Dün ablama yeni okulunda sormamasını tavsiye ettiğim sorudur. Onca kişinin adını bile öğrenmekte güçlük çekiyorken sormak sadece aklı daha fazla karıştırmaya neden olacaktır. Gereksizdir.
genelde tanışma aşamasında ve aidat toplama zamanlarında gerçekleşen olaydır. bu öğretmenler çocuk psikolojisinden, sınıf yönetiminden zerre anlamazlar. bu konuda eğitim almamış, eski kafalı olmaları muhtemeldir. zaten sınıf içerisinde bir takım olaylar ve nesnelerle statü farkı her zaman anlaşılıyor, yaratılıyor. öğrencilerin çoğu diğerlerinin babalarının ne iş yaptığını biliyordur. ama buna karşın böyle şaçma sorular sorarak öğrencilerin utanmasına, gerilmesine neden olamaya kimsenin hakkı yoktur.
ülkemizde öğretmenlik mesleğini yapanların çoğunluğunu aciz, kendini geliştirmeyen, çocukların eğitimini iplemeyip ay sonunu bekleyen kişiler oluşturmakta. aralarında mesleğini gerçek anlamda uygulayan ,eğitimin çağdaş bir nesil için gerekli olduğunu öngören muazzam, eli öpülesi insanlar vardır. ama dediğim gibi öğretmen dediğimiz meslek grubunun çoğunluğu geçmişten beri çocuklar üzerinde gerek fiziksel gerek mental anlamda travmalar yaratmıştır. sırf sorunlu kişiliği yüzünden el kadar gariban yavruların kafasında tahta cetvel kıran yavşaklar bile vardır. bu tür soruları soran dümbelekler baba mesleğini öğrenince ne gibi bir yaklaşım sergilemeyi düşünürler o da ayrı bir sorun.
öğrencileri rencide edici davranışlardan bir tanesidir.o dallama meslektaşlarıma selam söylüyorum buradan, lan odunlar babası çalışan var çalışmayan var, ölmüş olan var siz nasıl pedagojik formasyon aldınız böyle, sizin gibi boktan insanlar yüzünden afedersiniz ama skim gibi bir nesil yetişiyor teşekkür ederim hepinize ayrıca da alayınızın ta amına koyayim.
ego tatmin etmek için veya öğrenci aşağılamak için yapılan bir iş değildir. insanın babasının diğer arkadaşlarına nazaran daha düşük maaşlı bir işte çalışması da utanılacak bir şey değildir. baba o baba, belki üç kuruş için götünü yırtmaktadır çocuklarını okutabilmek, karınlarını doyurabilmek için. gurur duyulması gerekir. babası olmayanların ise üzüntüsünü anlamakla birlikte utanmalarını garipsiyorum. elbet onu da yetiştirmek için çırpınan bir ana vardır. elbet onlar çok daha olgun çok daha güçlü çocuklardır. bir de haklı olarak istemediği baba modeline sahip olanlar var, utanmayın, onun davranışlarından siz sorumlu değilsiniz. doğru bir kişi olma yolunda çabaladığınız sürece başınız dik olsun gençler. öptüm.
ulu orta sorulması absürt olsa da sivri zekalı ergenlerin "öğretmen ne yapacak la babamın işini" diye üste çıkmaya çalıştığı konudur.

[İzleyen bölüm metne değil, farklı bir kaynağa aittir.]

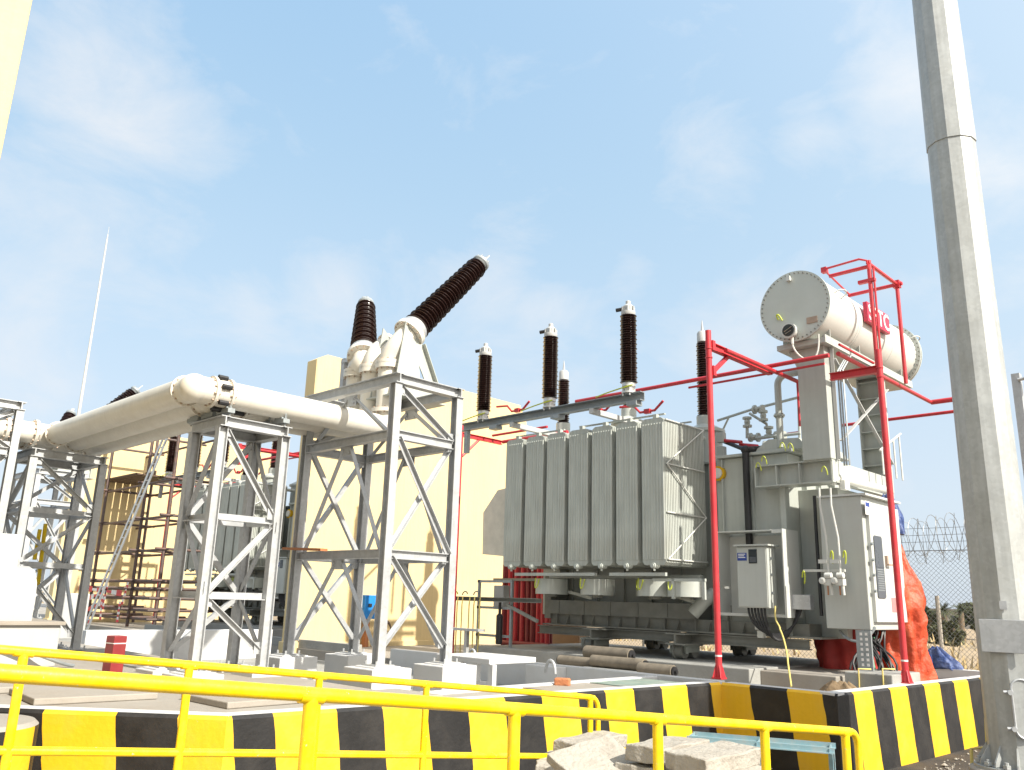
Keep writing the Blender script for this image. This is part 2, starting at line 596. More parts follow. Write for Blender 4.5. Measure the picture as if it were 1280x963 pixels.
CLOTH = mat('tan_sackcloth', (0.22, 0.155, 0.09), 0.95, 0, 0.2, 9, bump=0.5, bscale=30)
TAPEW = mat('white_tape', (0.75, 0.72, 0.7), 0.6)
TAPER = mat('red_tape', (0.6, 0.05, 0.06), 0.6)
LEAF = mat('dusty_foliage', (0.065, 0.075, 0.035), 0.8, 0, 0.45, 1.5)
LEAF2 = mat('olive_foliage', (0.10, 0.105, 0.05), 0.8, 0, 0.4, 1.5)
BARK = mat('dry_bark', (0.16, 0.12, 0.08), 0.9, 0, 0.3, 4)
STRAW = mat('dry_straw_grass', (0.42, 0.32, 0.17), 0.9, 0, 0.4, 1.0)
GGLASS = mat('dusty_green_sheet', (0.25, 0.33, 0.29), 0.35, 0, 0.2, 5, dirt=(0.45, 0.42, 0.36), dirt_amt=0.7, dscale=3)
AMBER = mat('amber_plastic', (0.62, 0.36, 0.0), 0.35)
for m_, d_ in ((ORNG, .05), (BLUE, .05)):
    for n_ in m_.node_tree.nodes:
        if n_.type == 'BUMP':
            n_.inputs['Distance'].default_value = d_
BRICK = mat('broken_brick', (0.42, 0.16, 0.07), 0.9, 0, 0.2, 9, bump=0.5)
FBOLT = mat('flange_bolt_steel', (0.40, 0.30, 0.23), 0.5, 0.3, 0.15, 9)
GLASSW = mat('pale_gauge_glass', (0.45, 0.42, 0.36), 0.1)

# ------------------------------------------------------------------ ground, slabs
g = MB()
NX, NY = 90, 90
xs = [-420 + 900 * (i / NX) for i in range(NX + 1)]
ys = [-60 + 760 * (i / NY) ** 1.6 for i in range(NY + 1)]
vs, fs = [], []
for y in ys:
    for x in xs:
        h = 0.0
        if y > 21:
            k = min(1, (y - 21) / 10)
            h = k * (0.45 * math.sin(x * 0.21 + y * 0.13) + 0.3 * math.sin(x * 0.47 - y * 0.31) + 0.25)
            if y > 60:
                h *= 0.5
        vs.append((x, y, h - 0.01))
for j in range(NY):
    for i in range(NX):
        a = j * (NX + 1) + i
        fs.append((a, a + 1, a + NX + 2, a + NX + 1))
g.add(vs, fs, 0, True)
tag(g.build('ground', EARTH), kind='structure')
rd = MB()
rd.add([(-6.6, -20, 0.0), (30, -20, 0.0), (30, 18.5, 0.0), (-4.6, 18.5, 0.0), (-4.85, 10.7, 0), (-6.6, 10.7, 0)], [(0, 1, 2, 3, 4, 5)])
tag(rd.build('road', ASPH), kind='structure')
# access ramp between the two handrails
RD = V((0.056, 0.993, -0.106))
RB = V((-2.631, 6.082, 1.183))
RA = V((-5.144, 6.337, 1.157))
rm = MB()
p0, p1 = RB - V((0, 0, 1.15)), RA - V((0, 0, 1.15))
k = -7.6
q0, q1 = p0 + RD * k, p1 + RD * k
rm.add([p0 + V((.1, 0, 0)), p1 - V((.1, 0, 0)), q1 - V((.1, 0, 0)), q0 + V((.1, 0, 0)), p0 + V((.1, 0, -.3)), p1 + V((-.1, 0, -.3)), q1 + V((-.1, 0, -1.3)), q0 + V((.1, 0, -1.3))],
       [(0, 1, 2, 3), (7, 6, 5, 4), (0, 4, 5, 1), (1, 5, 6, 2), (2, 6, 7, 3), (3, 7, 4, 0)])
tag(rm.build('access_ramp', CONC), kind='structure')

PITX, PITY = -7.6, 10.72
sb = MB()
poly = [(-60, -6), (-11.2, -6), (-9.75, 1.25), (-7.0, 3.72), (-6.73, 6.2), (-6.45, 10.55), (PITX, 10.55), (PITX, 6.2), (-60, 6.2)]
sb.extrude(poly, V((0, 0, .3)), V((0, 0, .955)), V((1, 0, 0)), V((0, 1, 0)))
tag(sb.build('yard_slab', CONC), kind='structure')
pf = MB()
pf.bb((-60, 6.2, 0.2), (PITX, 17.2, 0.60))
pf.bb((PITX, PITY, 0.2), (-4.72, 17.2, 0.60))
tag(pf.build('pit_floor', CONCD), kind='structure')
pfl = MB()
pfl.bb((-13.9, PITY + 0.14, 0.601), (-4.80, 17.2, 0.801))
pfl.bb((-60, PITY + 0.14, 0.601), (-13.9, 17.2, 0.80))
tag(pfl.build('bay_floor', CONC), kind='structure')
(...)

Oğlum o senin öğretmenin! özellikle de ilkokul öğretmeninse 5 yıl boyunca anandan babandan daha fazla şey öğreneceğin ana baba yarın. Ayrıca birkaç eşek şerefsiz harici hiçbir öğretmen adam kayırmaz, Ha sevdiği saydığı öğrenciler olur ama bu onların babasına anasına göre değil o çocuğun iyi bir öğrenci olmasından dolayıdır. SEn öğretim hayatın boyunca sınıfta piçlik yap, konuş konuştur, öğretmenin ağzından burnundan getir sonra da öğretmen seni herhangi uslu akıllı çocuk kadar sevmeyince "öğretmen onu kayırıyor yeaavv" tribine gir.
Takriben üniversite ve üniversiteye de hazırlık dahil eğitim öğretim hayatım boyunca yani 20 yıl boyunca üniversite hocaları da dahil olmak üzere gördüğüm onlarca hocanın taş çatlasa yüzde 10u art niyetli modeliydi ki bu yüzde 10un yarısı benim eşekliğim yüzünden bana art niyetli görünüyorsa yüzde 5 i art niyetliydi.
ilkokulda sorulur baban ne iş yapıyor inşaat işçisi örtmenim ona öyle denmez serbest meslek liseye başlanır baban ne iş yapıyor serbest meslek hocam iyi de ne yani ne ne inşaat işçisi hocam. üniversiteye gidilir orada sormuyorlardı.